Jonathan Wolff ve Michael Rosen (der.) – Siyasal Düşünce (2006)

  • SİYASAL DÜŞÜNCE, derleyen: Michael Rosen ve Jonathan Wolff, çeviren: Sevda Çalışkan ve Hamit Çalışkan, Dost Kitabevi, siyaset, 550 sayfa

‘Siyasal Düşünce’, güncel siyaset yorumlarından çok, bu söylemin tarihini, oluşma aşamalarını inceleyen ve siyaset kuramı ile siyaset tarihine dahil edilebilecek nitelikli bir rehber çalışma. Siyaset toplumsal bir şebeke olduğu düşünüldüğünde, bu şebekenin arkeolojisini yapmak, politika dediğimiz “kurum”u anlamanın tek yolu. Kitabın derleyenleri Michael Rosen ve Jonathan Wolff’un yaptıkları da, bu kurumun arkelojisini yaparak daha bütünlüklü bir tanım sunmak. “İnsanın Doğası”, “Devletin Varlık Nedeni”, “Demokrasi ve Zorlukları”, “Ekonomik Adalet”, “Liberalizmin Alternatifleri”, “İlerleme ve Uygarlık” gibi bölümlerden oluşan kitap, siyaset kuramı hakkında derli toplu tanımlar ve kavramlar vermeyi amaç ediniyor.

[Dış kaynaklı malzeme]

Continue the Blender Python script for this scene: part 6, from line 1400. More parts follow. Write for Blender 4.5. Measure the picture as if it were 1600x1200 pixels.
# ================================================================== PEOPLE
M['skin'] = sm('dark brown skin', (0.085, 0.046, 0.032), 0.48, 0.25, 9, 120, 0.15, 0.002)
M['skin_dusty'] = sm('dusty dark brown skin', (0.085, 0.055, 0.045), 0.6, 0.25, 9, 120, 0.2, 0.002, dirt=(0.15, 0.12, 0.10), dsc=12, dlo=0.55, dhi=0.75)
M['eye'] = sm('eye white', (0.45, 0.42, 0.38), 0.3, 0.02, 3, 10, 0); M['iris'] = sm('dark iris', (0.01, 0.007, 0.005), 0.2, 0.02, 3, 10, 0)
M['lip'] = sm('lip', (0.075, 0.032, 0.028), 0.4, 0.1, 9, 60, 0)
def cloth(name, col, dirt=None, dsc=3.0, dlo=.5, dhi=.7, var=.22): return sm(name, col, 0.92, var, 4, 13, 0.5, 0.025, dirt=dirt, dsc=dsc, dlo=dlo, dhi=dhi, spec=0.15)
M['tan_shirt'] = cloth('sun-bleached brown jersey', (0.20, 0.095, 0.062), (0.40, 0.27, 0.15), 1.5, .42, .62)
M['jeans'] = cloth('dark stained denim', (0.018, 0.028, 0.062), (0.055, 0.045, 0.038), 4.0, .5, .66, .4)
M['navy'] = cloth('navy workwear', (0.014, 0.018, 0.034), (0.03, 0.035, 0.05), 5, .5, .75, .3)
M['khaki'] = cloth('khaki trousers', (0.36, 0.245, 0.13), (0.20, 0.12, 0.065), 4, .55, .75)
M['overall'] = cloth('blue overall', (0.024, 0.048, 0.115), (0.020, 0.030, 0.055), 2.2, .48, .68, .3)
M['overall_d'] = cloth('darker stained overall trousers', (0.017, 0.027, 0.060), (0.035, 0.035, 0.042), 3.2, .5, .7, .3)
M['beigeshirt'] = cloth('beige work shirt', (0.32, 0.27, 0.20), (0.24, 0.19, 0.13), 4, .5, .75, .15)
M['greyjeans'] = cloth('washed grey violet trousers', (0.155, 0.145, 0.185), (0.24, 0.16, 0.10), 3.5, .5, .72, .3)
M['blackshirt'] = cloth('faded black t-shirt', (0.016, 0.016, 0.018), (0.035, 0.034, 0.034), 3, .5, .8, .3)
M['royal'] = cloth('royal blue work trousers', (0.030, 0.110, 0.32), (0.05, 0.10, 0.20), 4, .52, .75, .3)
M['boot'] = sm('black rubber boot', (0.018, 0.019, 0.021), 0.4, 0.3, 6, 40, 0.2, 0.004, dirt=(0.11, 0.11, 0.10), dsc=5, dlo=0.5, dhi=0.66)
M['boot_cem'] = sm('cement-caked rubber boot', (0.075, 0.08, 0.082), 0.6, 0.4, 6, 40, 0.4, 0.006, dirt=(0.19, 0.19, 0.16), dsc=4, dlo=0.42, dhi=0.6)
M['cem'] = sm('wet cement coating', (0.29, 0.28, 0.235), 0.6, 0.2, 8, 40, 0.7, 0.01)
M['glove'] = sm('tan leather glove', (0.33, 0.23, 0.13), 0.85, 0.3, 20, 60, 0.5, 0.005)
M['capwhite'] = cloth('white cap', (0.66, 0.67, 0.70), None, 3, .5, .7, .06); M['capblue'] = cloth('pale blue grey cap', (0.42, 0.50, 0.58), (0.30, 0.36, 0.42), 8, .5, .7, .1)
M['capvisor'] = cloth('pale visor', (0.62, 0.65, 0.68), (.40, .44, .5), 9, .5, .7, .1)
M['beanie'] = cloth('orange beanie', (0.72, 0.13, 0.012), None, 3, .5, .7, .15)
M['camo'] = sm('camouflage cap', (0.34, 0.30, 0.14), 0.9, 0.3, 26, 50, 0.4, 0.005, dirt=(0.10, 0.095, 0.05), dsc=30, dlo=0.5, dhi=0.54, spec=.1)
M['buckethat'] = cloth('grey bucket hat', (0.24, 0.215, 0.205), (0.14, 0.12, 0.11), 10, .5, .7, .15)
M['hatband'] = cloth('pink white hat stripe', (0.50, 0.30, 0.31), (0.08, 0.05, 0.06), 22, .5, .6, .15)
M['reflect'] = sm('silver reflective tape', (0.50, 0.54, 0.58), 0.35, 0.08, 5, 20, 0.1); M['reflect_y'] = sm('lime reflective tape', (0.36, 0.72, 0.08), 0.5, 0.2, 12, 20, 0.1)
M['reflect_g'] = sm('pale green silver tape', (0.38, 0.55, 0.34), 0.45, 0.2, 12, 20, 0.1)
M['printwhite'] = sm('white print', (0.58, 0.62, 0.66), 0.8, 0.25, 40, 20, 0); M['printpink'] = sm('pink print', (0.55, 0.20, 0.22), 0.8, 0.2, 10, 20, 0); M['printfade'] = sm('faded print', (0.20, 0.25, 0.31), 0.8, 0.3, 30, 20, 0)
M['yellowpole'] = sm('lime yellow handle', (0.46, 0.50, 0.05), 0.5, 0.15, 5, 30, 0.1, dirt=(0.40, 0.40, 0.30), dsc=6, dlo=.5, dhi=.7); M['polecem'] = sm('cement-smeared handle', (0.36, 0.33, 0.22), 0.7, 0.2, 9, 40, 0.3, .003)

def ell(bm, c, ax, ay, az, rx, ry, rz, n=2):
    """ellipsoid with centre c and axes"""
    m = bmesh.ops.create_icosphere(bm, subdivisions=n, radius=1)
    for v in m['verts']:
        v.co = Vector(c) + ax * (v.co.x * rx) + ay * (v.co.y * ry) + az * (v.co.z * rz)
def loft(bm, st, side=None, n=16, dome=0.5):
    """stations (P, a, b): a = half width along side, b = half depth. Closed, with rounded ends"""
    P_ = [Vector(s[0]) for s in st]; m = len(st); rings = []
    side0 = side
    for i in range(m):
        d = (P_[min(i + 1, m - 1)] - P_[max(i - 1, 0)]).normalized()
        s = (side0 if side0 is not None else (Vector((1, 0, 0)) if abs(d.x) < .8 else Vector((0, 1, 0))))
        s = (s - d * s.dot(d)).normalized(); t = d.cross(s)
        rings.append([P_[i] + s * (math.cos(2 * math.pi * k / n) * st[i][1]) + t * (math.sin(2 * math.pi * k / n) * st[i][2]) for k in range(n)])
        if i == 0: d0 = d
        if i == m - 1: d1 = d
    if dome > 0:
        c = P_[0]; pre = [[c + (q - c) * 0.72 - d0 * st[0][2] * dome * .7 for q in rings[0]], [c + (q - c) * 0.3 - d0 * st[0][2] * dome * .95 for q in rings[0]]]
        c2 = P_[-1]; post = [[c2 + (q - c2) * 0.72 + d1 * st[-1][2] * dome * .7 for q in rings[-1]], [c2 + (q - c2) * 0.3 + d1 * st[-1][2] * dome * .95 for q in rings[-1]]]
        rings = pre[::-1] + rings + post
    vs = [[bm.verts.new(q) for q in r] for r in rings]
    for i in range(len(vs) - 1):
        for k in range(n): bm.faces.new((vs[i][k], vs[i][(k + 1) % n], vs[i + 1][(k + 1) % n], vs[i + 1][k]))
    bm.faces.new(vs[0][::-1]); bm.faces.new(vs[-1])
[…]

Seyla Benhabib – Ötekilerin Hakları (2006)

  • ÖTEKİLERİN HAKLARI, Seyla Benhabib, çeviren: Berna Akkıyal, İletişim Yayınları, sosyoloji, 242 sayfa

‘Ötekilerin Hakları’, ‘Vatandaşlık’ kavramından hareketle bu kavrama dahil olmayan ya da edilmeyen yabancıları, göçmenleri, mültecileri, vatansızları ve vatandaşlıktan çıkarılanları anlatıyor. Seyla Benhabib, konukseverlik bağlamından yola çıkarak yerli yurtlu olmayı, yurtsuz kalmayı, vatandaşlığı, yabancı ya da göçmen olmayı tartışıyor. Bu tartışma çerçevesinde, imparatorluk sonrası dönemlerin keşiflerini, ulus-devlet sınırlarını ve geleceğe dair yeni bir yaşam biçimi için bu varolan ulus-devlet sınırlarının ne kadar mümkün olabileceğini ele alıyor. Bu aşamada, vatandaşlık çerçevesinin dışında kalanların, farklı inanç topluluklarının, yabancı sayıldıkları bir ülkede verili kimlikle nasıl çarpıştıklarını aktarmak çalışmanın başlıca amacı.

Yıldız Silier – Oburluk Çağı (2010)

  • OBURLUK ÇAĞI, Yıldız Silier, Yordam Kitap, felsefe, 192 sayfa

‘Özgürlük Yanılsaması’ kitabıyla beğeni toplayan Yıldız Silier’in ‘Oburluk Çağı’, felsefe ve politik-psikoloji denemelerinden oluşuyor. “Hayatın anlamı” ve “kendini kandırma” temalarını irdeleyerek kitabına başlayan Silier, hayatın anlamını, mutluluk kavramıyla özdeşleştirmenin sorunlarını ve çağın mutluluk fetişizmini eleştirel bir gözle değerlendiriyor. Annelik ideolojisiyle de hesaplaşan yazar, kadınların evcilleştirilmeleriyle nasıl güçlerini kaybettiklerini gözler önüne seriyor. Kitaba adını veren son bölümde ise çağın ruhuna odaklanılarak, sıkıntıdan kaçma çabalarının oburluğu körükleyişi ile kapitalizmin nesneleri ve özneleri hızla çöp haline getirişi ele alınıyor.